Given information =>
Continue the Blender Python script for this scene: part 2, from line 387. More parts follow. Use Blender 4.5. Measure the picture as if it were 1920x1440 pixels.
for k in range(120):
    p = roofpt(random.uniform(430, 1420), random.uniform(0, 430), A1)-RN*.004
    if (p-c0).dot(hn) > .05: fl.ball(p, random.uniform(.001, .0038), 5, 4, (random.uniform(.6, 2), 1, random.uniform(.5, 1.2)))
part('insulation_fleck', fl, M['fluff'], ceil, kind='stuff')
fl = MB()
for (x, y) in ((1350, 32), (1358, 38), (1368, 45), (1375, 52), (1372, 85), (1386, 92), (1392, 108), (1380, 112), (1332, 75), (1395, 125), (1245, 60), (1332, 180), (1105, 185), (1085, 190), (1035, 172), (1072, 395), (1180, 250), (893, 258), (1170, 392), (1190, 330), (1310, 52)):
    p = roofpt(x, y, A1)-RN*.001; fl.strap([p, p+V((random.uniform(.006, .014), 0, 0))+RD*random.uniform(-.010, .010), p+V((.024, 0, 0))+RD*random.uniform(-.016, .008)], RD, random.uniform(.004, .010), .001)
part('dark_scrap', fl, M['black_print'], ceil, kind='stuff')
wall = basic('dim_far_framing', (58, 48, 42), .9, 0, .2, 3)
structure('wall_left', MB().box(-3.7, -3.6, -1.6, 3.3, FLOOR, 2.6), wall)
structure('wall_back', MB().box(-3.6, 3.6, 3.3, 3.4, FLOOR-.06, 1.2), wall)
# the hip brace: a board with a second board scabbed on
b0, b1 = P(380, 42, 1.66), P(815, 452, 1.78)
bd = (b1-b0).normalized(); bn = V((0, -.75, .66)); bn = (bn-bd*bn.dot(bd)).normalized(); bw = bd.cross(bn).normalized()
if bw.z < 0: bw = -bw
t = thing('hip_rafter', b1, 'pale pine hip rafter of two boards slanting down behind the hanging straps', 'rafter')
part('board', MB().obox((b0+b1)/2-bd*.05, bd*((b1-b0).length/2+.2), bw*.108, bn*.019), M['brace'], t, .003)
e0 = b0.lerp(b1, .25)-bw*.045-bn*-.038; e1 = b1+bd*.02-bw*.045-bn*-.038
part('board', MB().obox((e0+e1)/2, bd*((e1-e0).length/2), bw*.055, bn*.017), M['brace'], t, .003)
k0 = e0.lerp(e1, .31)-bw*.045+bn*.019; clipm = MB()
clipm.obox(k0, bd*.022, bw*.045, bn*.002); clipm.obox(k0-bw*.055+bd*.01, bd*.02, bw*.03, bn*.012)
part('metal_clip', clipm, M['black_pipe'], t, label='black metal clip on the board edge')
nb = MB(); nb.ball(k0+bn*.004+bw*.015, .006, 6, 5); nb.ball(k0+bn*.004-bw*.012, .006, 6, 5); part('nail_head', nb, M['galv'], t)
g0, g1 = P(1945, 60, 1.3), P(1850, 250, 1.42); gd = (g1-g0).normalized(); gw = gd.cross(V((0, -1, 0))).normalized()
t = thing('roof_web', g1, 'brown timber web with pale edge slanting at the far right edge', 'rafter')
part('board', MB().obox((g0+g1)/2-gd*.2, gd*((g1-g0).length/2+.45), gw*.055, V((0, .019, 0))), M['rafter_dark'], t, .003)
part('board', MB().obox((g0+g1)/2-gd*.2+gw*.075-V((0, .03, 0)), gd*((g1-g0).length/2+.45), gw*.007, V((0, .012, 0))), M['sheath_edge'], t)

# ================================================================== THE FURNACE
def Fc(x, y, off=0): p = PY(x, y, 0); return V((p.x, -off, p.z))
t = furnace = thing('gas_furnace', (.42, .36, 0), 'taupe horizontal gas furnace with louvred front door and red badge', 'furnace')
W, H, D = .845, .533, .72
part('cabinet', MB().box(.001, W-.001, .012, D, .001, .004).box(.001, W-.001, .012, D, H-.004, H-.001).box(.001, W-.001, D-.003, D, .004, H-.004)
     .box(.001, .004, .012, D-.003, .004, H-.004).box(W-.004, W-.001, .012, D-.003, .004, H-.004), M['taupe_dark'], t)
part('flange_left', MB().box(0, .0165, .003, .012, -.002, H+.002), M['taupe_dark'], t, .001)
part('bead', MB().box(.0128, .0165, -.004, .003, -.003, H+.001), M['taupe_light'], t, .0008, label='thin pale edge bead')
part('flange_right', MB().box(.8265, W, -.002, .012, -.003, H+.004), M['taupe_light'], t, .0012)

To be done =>
Retype the listing above in full, with no alterations.

Exercise output =>
Continue the Blender Python script for this scene: part 2, from line 387. More parts follow. Use Blender 4.5. Measure the picture as if it were 1920x1440 pixels.
for k in range(120):
    p = roofpt(random.uniform(430, 1420), random.uniform(0, 430), A1)-RN*.004
    if (p-c0).dot(hn) > .05: fl.ball(p, random.uniform(.001, .0038), 5, 4, (random.uniform(.6, 2), 1, random.uniform(.5, 1.2)))
part('insulation_fleck', fl, M['fluff'], ceil, kind='stuff')
fl = MB()
for (x, y) in ((1350, 32), (1358, 38), (1368, 45), (1375, 52), (1372, 85), (1386, 92), (1392, 108), (1380, 112), (1332, 75), (1395, 125), (1245, 60), (1332, 180), (1105, 185), (1085, 190), (1035, 172), (1072, 395), (1180, 250), (893, 258), (1170, 392), (1190, 330), (1310, 52)):
    p = roofpt(x, y, A1)-RN*.001; fl.strap([p, p+V((random.uniform(.006, .014), 0, 0))+RD*random.uniform(-.010, .010), p+V((.024, 0, 0))+RD*random.uniform(-.016, .008)], RD, random.uniform(.004, .010), .001)
part('dark_scrap', fl, M['black_print'], ceil, kind='stuff')
wall = basic('dim_far_framing', (58, 48, 42), .9, 0, .2, 3)
structure('wall_left', MB().box(-3.7, -3.6, -1.6, 3.3, FLOOR, 2.6), wall)
structure('wall_back', MB().box(-3.6, 3.6, 3.3, 3.4, FLOOR-.06, 1.2), wall)
# the hip brace: a board with a second board scabbed on
b0, b1 = P(380, 42, 1.66), P(815, 452, 1.78)
bd = (b1-b0).normalized(); bn = V((0, -.75, .66)); bn = (bn-bd*bn.dot(bd)).normalized(); bw = bd.cross(bn).normalized()
if bw.z < 0: bw = -bw
t = thing('hip_rafter', b1, 'pale pine hip rafter of two boards slanting down behind the hanging straps', 'rafter')
part('board', MB().obox((b0+b1)/2-bd*.05, bd*((b1-b0).length/2+.2), bw*.108, bn*.019), M['brace'], t, .003)
e0 = b0.lerp(b1, .25)-bw*.045-bn*-.038; e1 = b1+bd*.02-bw*.045-bn*-.038
part('board', MB().obox((e0+e1)/2, bd*((e1-e0).length/2), bw*.055, bn*.017), M['brace'], t, .003)
k0 = e0.lerp(e1, .31)-bw*.045+bn*.019; clipm = MB()
clipm.obox(k0, bd*.022, bw*.045, bn*.002); clipm.obox(k0-bw*.055+bd*.01, bd*.02, bw*.03, bn*.012)
part('metal_clip', clipm, M['black_pipe'], t, label='black metal clip on the board edge')
nb = MB(); nb.ball(k0+bn*.004+bw*.015, .006, 6, 5); nb.ball(k0+bn*.004-bw*.012, .006, 6, 5); part('nail_head', nb, M['galv'], t)
g0, g1 = P(1945, 60, 1.3), P(1850, 250, 1.42); gd = (g1-g0).normalized(); gw = gd.cross(V((0, -1, 0))).normalized()
t = thing('roof_web', g1, 'brown timber web with pale edge slanting at the far right edge', 'rafter')
part('board', MB().obox((g0+g1)/2-gd*.2, gd*((g1-g0).length/2+.45), gw*.055, V((0, .019, 0))), M['rafter_dark'], t, .003)
part('board', MB().obox((g0+g1)/2-gd*.2+gw*.075-V((0, .03, 0)), gd*((g1-g0).length/2+.45), gw*.007, V((0, .012, 0))), M['sheath_edge'], t)

# ================================================================== THE FURNACE
def Fc(x, y, off=0): p = PY(x, y, 0); return V((p.x, -off, p.z))
t = furnace = thing('gas_furnace', (.42, .36, 0), 'taupe horizontal gas furnace with louvred front door and red badge', 'furnace')
W, H, D = .845, .533, .72
part('cabinet', MB().box(.001, W-.001, .012, D, .001, .004).box(.001, W-.001, .012, D, H-.004, H-.001).box(.001, W-.001, D-.003, D, .004, H-.004)
     .box(.001, .004, .012, D-.003, .004, H-.004).box(W-.004, W-.001, .012, D-.003, .004, H-.004), M['taupe_dark'], t)
part('flange_left', MB().box(0, .0165, .003, .012, -.002, H+.002), M['taupe_dark'], t, .001)
part('bead', MB().box(.0128, .0165, -.004, .003, -.003, H+.001), M['taupe_light'], t, .0008, label='thin pale edge bead')
part('flange_right', MB().box(.8265, W, -.002, .012, -.003, H+.004), M['taupe_light'], t, .0012)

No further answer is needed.